Tuesday, February 03, 2009

Academy to movie fans: Drop Dead

In the “I told them so” category comes this story in the NYTimes the other day about Academy Awards officials fretting that nobody will watch their big show later this month.

The nominations of a still relatively little-seen crop of best-picture contenders — “The Curious Case of Benjamin Button,” “Frost/Nixon,” “Milk,” “The Reader” and “Slumdog Millionaire,” which together have accumulated less than half the box office of “The Dark Knight,” which was snubbed — are making it harder for producers of the Oscar ceremony to deliver on an earlier promise: to create a big night for the movies, even if some of the movies are not so big. Operatives of the Academy of Motion Picture Arts and Sciences are quietly scrambling to assemble an event that would make some extraordinary bows in the direction of the crowd while trying to do right by the honorees.


Oh, that’s nice. They will make some “bows to the crowd” after thumbing their noses at them for the fourth year in a row.
This isn’t a new phenomena, as I noted earlier, and it has already been having an impact on the Oscar ratings.

After the American audience for last year’s Oscar show hit an all-time low of about 32 million viewers, ABC cut its rate for a 30-second ad on this year’s broadcast to $1.4 million from $1.7 million, according to Advertising Age.
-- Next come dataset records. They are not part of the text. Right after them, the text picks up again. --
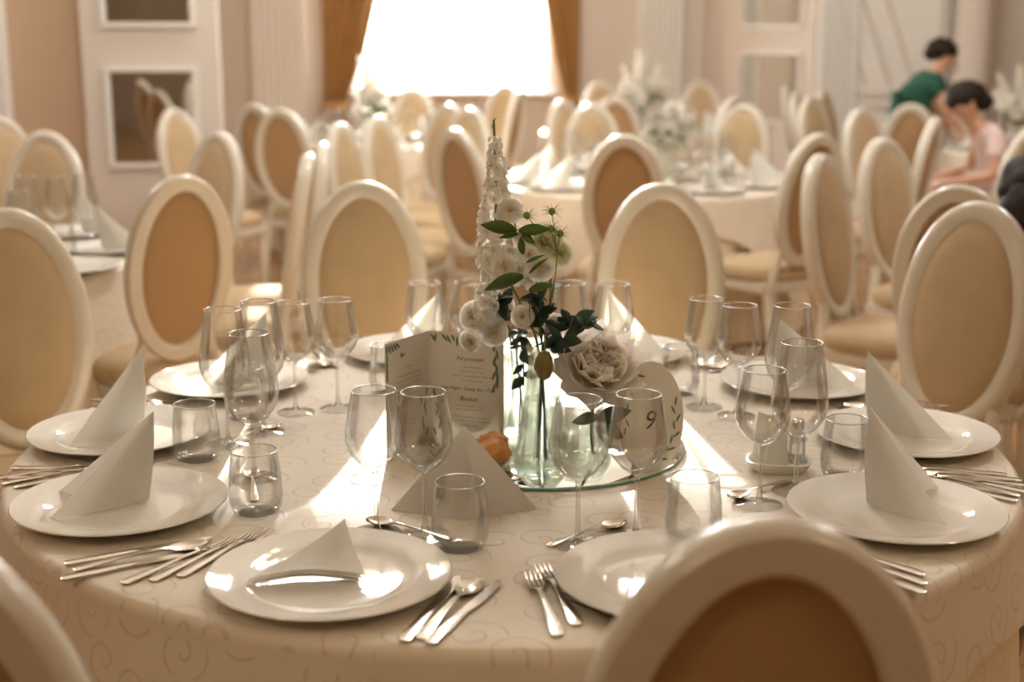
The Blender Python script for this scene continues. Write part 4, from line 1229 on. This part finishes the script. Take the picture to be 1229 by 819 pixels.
for k in range(9):
    t_ = R_(-75 + 11 * k)
    nleaf(0.050 * math.cos(t_), b_ + 0.078 * math.sin(t_), t_ + R_(90 + (25 if k % 2 else -25)), 0.020, 0.0024)
    t2 = R_(100 + 11 * k)
    nleaf(0.050 * math.cos(t2), b_ + 0.078 * math.sin(t2), t2 + R_(90 + (25 if k % 2 else -25)), 0.018, 0.0022)
MB().prism([(0, 0), (0.035, 0), (0.0, 0.045)], -0.004, 0.004, Matrix.Translation((-0.02, 0.012, 0.0)) @ Matrix.Rotation(R_(110), 4, 'Z') @ Matrix.Rotation(R_(90), 4, 'X')).build('easel', 'wood', nc, smooth=False)
MB().prism([(0, 0), (0.02, 0), (0.0, 0.03)], -0.0035, 0.0035, Matrix.Translation((-0.038, -0.020, 0.0)) @ Matrix.Rotation(R_(20), 4, 'Z') @ Matrix.Rotation(R_(90), 4, 'X')).build('foot', 'wood', nc, smooth=False)

# ceramic condiment holder with a glass shaker
ch = thing('condiment_holder', 'white tapered ceramic holder on a boat-shaped foot behind the tallest glass', 'condiment holder', (0.490, 2.435, TZ + 0.0005))
def rrect(w, d, n=24, e=0.35):
    o = []
    for k in range(n):
        t = 2 * PI * (k + 0.5) / n
        c, s = math.cos(t), math.sin(t)
        o.append((w * math.copysign(abs(c) ** e, c), d * math.copysign(abs(s) ** e, s)))
    return o
def loft(secs):
    m = MB(); n = len(secs[0][0])
    for o, z in secs: m.v += [(x, y, z) for x, y in o]
    for j in range(len(secs) - 1):
        for k in range(n):
            k2 = (k + 1) % n
            m.f.append((j * n + k, j * n + k2, (j + 1) * n + k2, (j + 1) * n + k))
    m.f.append(tuple(range(n - 1, -1, -1))); m.f.append(tuple((len(secs) - 1) * n + k for k in range(n)))
    return m
loft([(rrect(0.045, 0.032, e=0.6), 0.0), (rrect(0.056, 0.040, e=0.6), 0.012), (rrect(0.060, 0.043, e=0.6), 0.020), (rrect(0.054, 0.037, e=0.6), 0.0205), (rrect(0.048, 0.032, e=0.6), 0.012)]).build('tray', 'ceramic', ch, rot=(0, 0, R_(-12)))
loft([(rrect(0.028, 0.026), 0.0125), (rrect(0.027, 0.025), 0.03), (rrect(0.020, 0.019), 0.105), (rrect(0.019, 0.018), 0.110)]).build('holder_body', 'ceramic', ch, (-0.016, 0.0, 0), (0, 0, R_(30)))
MB().lathe([(0, 0), (0.015, 0), (0.0165, 0.004), (0.014, 0.055), (0.011, 0.065)], 20).build('glass_shaker', 'stemglass', ch, (0.034, 0.004, 0.0125))
MB().lathe([(0.0112, 0.065), (0.0125, 0.066), (0.0125, 0.078), (0.009, 0.083), (0, 0.084)], 20).build('shaker_cap', 'steel', ch, (0.034, 0.004, 0.0125))

# glass bowl of pastries behind the tented napkin
bw = (-0.062, 2.405, TZ)
MB().lathe([(0, 0.0), (0.035, 0.0), (0.037, 0.003), (0.055, 0.018), (0.072, 0.045), (0.0705, 0.0455), (0.053, 0.02), (0.034, 0.005), (0, 0.004)], 40).build('pastry_bowl', 'vaseglass', None, bw)
tag(bpy.data.objects['pastry_bowl'], 'small clear glass bowl behind the tented napkin', 'bowl')
for k, (dx, dy, dz, s, lab) in enumerate(((0.025, -0.020, 0.048, 0.033, 'golden pastry at the front of the glass bowl'), (-0.022, 0.012, 0.046, 0.030, 'golden pastry at the back left of the glass bowl'), (0.026, 0.028, 0.050, 0.029, 'golden pastry at the back right of the glass bowl'))):
    b = MB(); b.lathe([(0.0001 if False else 0, -1)] + [(math.cos(R_(a)), math.sin(R_(a))) for a in range(-75, 90, 15)] + [(0, 1)], 24)
    vs = []
    for p in b.v:
        v = Vector(p); nz = noise.noise(v * 1.6 + Vector((k * 5, 1, 2))) * 0.35 + noise.noise(v * 4 + Vector((k, 3, 9))) * 0.14
        vs.append(tuple(Vector((v.x, v.y, v.z * 0.72)) * s * (1 + nz)))
    b.v = vs
    tag(b.build('pastry', 'pastry', None, (bw[0] + dx, bw[1] + dy, TZ + dz), autosmooth=R_(180)), lab, 'pastry', 'pastries in the glass bowl')

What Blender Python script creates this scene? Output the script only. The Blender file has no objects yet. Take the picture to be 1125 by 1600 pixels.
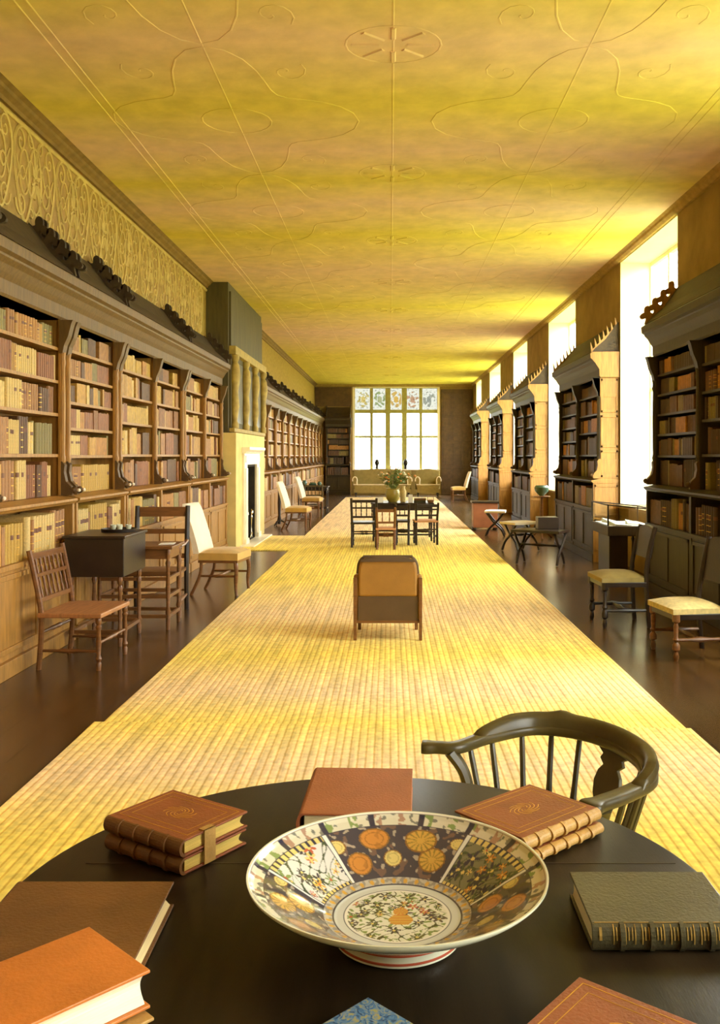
import bpy, bmesh, math, random
from mathutils import Vector, Matrix, noise
random.seed(7)
sc = bpy.context.scene
col = sc.collection
PI = math.pi

# ---------------------------------------------------------------- materials
def srgb(r, g, b):
    f = lambda c: ((c/255)/12.92 if c/255 <= .04045 else ((c/255+.055)/1.055)**2.4)
    return (f(r), f(g), f(b), 1)

def new_mat(name):
    m = bpy.data.materials.new(name); m.use_nodes = True
    nt = m.node_tree
    return m, nt, nt.nodes['Principled BSDF']

def mat(name, c, rough=.5, metal=0, var=.25, scale=8, stretch=(1, 1, 1), bump=.1, bscale=60, spec=.5, sheen=0, coat=0):
    """colour varied by noise, with a fine noise bump"""
    m, nt, b = new_mat(name)
    N, L = nt.nodes, nt.links
    tc = N.new('ShaderNodeTexCoord'); mp = N.new('ShaderNodeMapping')
    mp.inputs['Scale'].default_value = stretch
    L.new(tc.outputs['Object'], mp.inputs['Vector'])
    nz = N.new('ShaderNodeTexNoise'); nz.inputs['Scale'].default_value = scale; nz.inputs['Detail'].default_value = 5
    L.new(mp.outputs['Vector'], nz.inputs['Vector'])
    cr = N.new('ShaderNodeValToRGB')
    cr.color_ramp.elements[0].position = .3; cr.color_ramp.elements[1].position = .7
    cr.color_ramp.elements[0].color = (c[0]*(1-var), c[1]*(1-var), c[2]*(1-var), 1)
    cr.color_ramp.elements[1].color = (min(1, c[0]*(1+var)), min(1, c[1]*(1+var)), min(1, c[2]*(1+var)), 1)
    L.new(nz.outputs['Fac'], cr.inputs['Fac']); L.new(cr.outputs['Color'], b.inputs['Base Color'])
    b.inputs['Roughness'].default_value = rough; b.inputs['Metallic'].default_value = metal
    b.inputs['Specular IOR Level'].default_value = spec
    if sheen: b.inputs['Sheen Weight'].default_value = sheen
    if coat: b.inputs['Coat Weight'].default_value = coat
    if bump:
        n2 = N.new('ShaderNodeTexNoise'); n2.inputs['Scale'].default_value = bscale; n2.inputs['Detail'].default_value = 3
        L.new(mp.outputs['Vector'], n2.inputs['Vector'])
        bp = N.new('ShaderNodeBump'); bp.inputs['Strength'].default_value = bump; bp.inputs['Distance'].default_value = .01
        L.new(n2.outputs['Fac'], bp.inputs['Height']); L.new(bp.outputs['Normal'], b.inputs['Normal'])
    return m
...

So how are the Academy bigwigs planning to draw in viewers after snubbing the top 20 box office winners?
By hyping up the one and only caveat they made to popular taste - the supporting actor nod for that dead guy in the Batman film.
I hope that makes all you lowly, movie-watching rabble happy because it’s the only scrap you are likely to get off of the Academy’s elitist, super-exclusive table this year.
Check it out:

The message, on posters and Web sites and in televised ads, aims to tell people that this year’s show has something even for viewers who may not care much for the nominees.
Anyway, Ms. Weiss said in a recent telephone interview, the more pop-minded fans should find a glimmer of comfort in the supporting actor nominations that went to Heath Ledger, as the Joker in “The Dark Knight,” and Robert Downey Jr., for his blackface turn in “Tropic Thunder.”
“The Oscars,” she said, “is a show for them too.”


It’s a show for THEM too, she says. Can’t you just FEEL the love?